Data breach of UK Conservative party app highlights the problems with app design

October 2, 2018 |

Apps are notorious for their poor security. App developers spend most of their time designing and writing code for an app which will attract a quick and widespread pick up.  The focus is working out what tool will be popular and useful then working frantically to release it to the market.  Data security is generally generic and an afterthought.  There is little money in security.  Until things go wrong.

Apps in politics and with civil society actions are becoming part of the woodwork.  Communicating and mobilising via an app is considerably cheaper than a phone tree and more accessible for younger activists than email.  And political parties are keen to appear connected to younger voters and members.  Which is what the conservatives attempted with its app for a recent conference starting last Sunday

Of course the problems with data security apply.  As the UK conservative party found when its conference app failed, revealing MPs phone numbers and other personal information as reported by the BBC and the Guardian.   The design failure was quite stark, by pressing the attendees button and typing in the MP’s email address, which is hardly secret.  Once done the app revealed the MPs personal information.  A big mistake.  The chairman of the conference is under pressure to resign.

The BBC article provides:

Conservative MPs including Boris Johnson have had their phone numbers and other personal details revealed by the party’s conference app.
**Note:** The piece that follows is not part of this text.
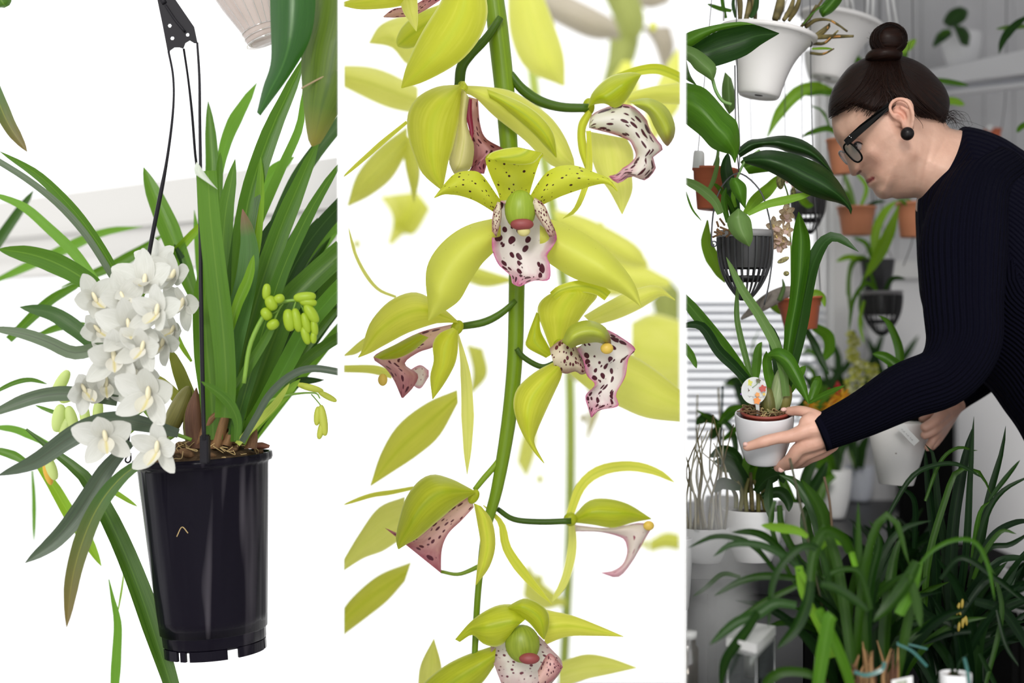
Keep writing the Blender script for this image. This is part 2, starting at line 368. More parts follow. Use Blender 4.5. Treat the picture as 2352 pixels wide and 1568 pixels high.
rr_ = N_.new('ShaderNodeValToRGB'); rr_.color_ramp.elements[0].position = .60; rr_.color_ramp.elements[1].position = .74; rr_.color_ramp.elements[0].color = (.0035, .0025, .0065, 1); rr_.color_ramp.elements[1].color = (.075, .068, .08, 1); L_.new(nz_.outputs['Fac'], rr_.inputs['Fac']); L_.new(rr_.outputs['Color'], b_.inputs['Base Color'])  # grey streaks in the base colour imitate highlights on the glossy plastic
PotBlack = m_
pot = lathe('pot', pp, pb, PotBlack, cym, tilt=tl, k=96)
# feet notches under the pot: short skirt pieces with gaps
for a0, a1 in ((170, 237), (242, 249), (254, 296), (309, 352), (-4, 88), (95, 165)):
    V = []; k = 10
    for i in range(k+1):
        a = R(a0+(a1-a0)*i/k)
        for r, z in ((rb*.98, .006), (rb*.98, -.007), (rb*.92, -.007), (rb*.92, .006)): V.append(pb+M @ Vector((r*math.cos(a), r*math.sin(a), z)))
    fs = grid_faces(k+1, 4, True)+[(0, 1, 2, 3), (k*4+3, k*4+2, k*4+1, k*4)]
    obj('foot', V, fs, PotBlack, cym, smooth=False)
sv = []; random.seed(4); fs = []
for i in range(9):
    for j in range(32):
        a = 2*math.pi*j/32; r = rt*.95*i/8; sv.append(pb+M @ Vector((r*math.cos(a), r*math.sin(a), Hh*.955+random.uniform(-.004, .005)+.03*(1-(i/8)**2))))
obj('soil', sv, grid_faces(9, 32, True), Soil, cym)
for i in range(26):
    a = random.uniform(0, 6.28); r = rt*random.uniform(.3, .85); c = pb+M @ Vector((r*math.cos(a), r*math.sin(a), Hh*.965+.03*(1-(r/rt)**2)))
    ball('bark_chip', c, random.uniform(.005, .012), .006, random.uniform(.003, .006), Bark, cym, rot=random.uniform(-60, 60), k=7, n=5)
# fine roots
rt_m = plain('root_straw', (.5, .36, .16), .8)
for i in range(26):
    a = random.uniform(3.3, 6.1); r = rt*random.uniform(.55, .9); c = pb+M @ Vector((r*math.cos(a), r*math.sin(a), Hh*.965+.03*(1-(r/rt)**2)))
    pts = [c+Vector((random.uniform(-.012, .012), random.uniform(-.006, .006), random.uniform(-.002, .012))) for _ in range(4)]
    tube3('root', pts, .0006, rt_m, cym, k=4)
tubep('root', [(406, 1232), (418, 1210), (432, 1224)], 2, 1.783, rt_m, cym, k=4)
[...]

A Guardian columnist highlighted the security breach on Twitter and the BBC was also able to access private details of people attending the event.

The Conservative Party apologised for “any concern caused” and said “the technical issue has been resolved”.

The Information Commissioner’s Office said it would be making inquiries.

BBC political correspondent Chris Mason said the technical glitch was “deeply, deeply embarrassing” for the party.

The Guardian’s Dawn Foster, who is attending the conference, tweeted about the security breach and said she had been able to access the former foreign secretary’s personal details, including his mobile phone number.

She shared a redacted picture of Mr Johnson’s profile, which did not reveal his phone number.

It appears that people could access an MP’s personal details by entering their email address, without a password, when pressing the attendee’s button in the app.

This button has since been removed on the app, which was created by Australian firm Crowd Comms.

Conservative Party chairman Brandon Lewis said the app was “now functioning securely” and the party would be “investigating the issue further”.

On Thursday the Evening Standard reported Mr Lewis was set to “unveil the first ‘interactive’ conference app” on Sunday in a bid to overhaul the Conservatives image, and appealing to the younger voter.

Prime Minister Theresa May, who was arriving at the conference in Birmingham, ignored questions from reporters about the security blunder.

The Press Association said the details of Environment Secretary Michael Gove had also been shared online.

‘A bumpy start to a bumpy conference’

By Chris Mason, BBC political correspondent, in Birmingham

On the very day Business Secretary Greg Clark expressed concern about Facebook’s security breach, the Conservative Party has had to say sorry for its own.

This conference hasn’t even started yet, but officials are already rattled.

One Conservative source described it to me in very colourful, unbroadcastable terms, in a text message he sent me by accident.

Was this a breach of national security? No. Was it an unforced error the party could do without, and a bumpy start to what was already likely to be a bumpy conference? Yes.

And this may well not be the end of it, with the Information Commissioner’s Office now involved.

Pictures on Twitter show people apparently changing individuals’ profile pictures and leaving messages on the app’s internal messaging system.

One Twitter user posted a snapshot of Mr Gove’s profile picture, which had been changed to a snap of media mogul Rupert Murdoch.

Mr Gove previously worked as a journalist at The Times, one of Mr Murdoch’s papers.

The Information Commissioner’s Office (ICO) said it would be making inquiries about the breach and added that “organisations have a legal duty to keep personal data safe and secure”.

The ICO’s statement added under the EU’s new GDPR regulation, the Conservative Party has 72 hours to notify the regulator of a personal data breach that “could pose a risk to people’s rights and freedoms”.

One of Labour’s shadow cabinet, Jon Trickett, criticised the Conservatives for the breach and said: “How can we trust this Tory government with our country’s security when they can’t even build a conference app that keeps the data of their members, MPs and others attending safe?”

Labour’s grassroots campaign group Momentum said their party’s app had been developed by a team of volunteers, adding: “I’m sure they’d be happy to give the Tories a few tips next year.”

The Conservative Party conference is being held in Birmingham and is due to start on Sunday.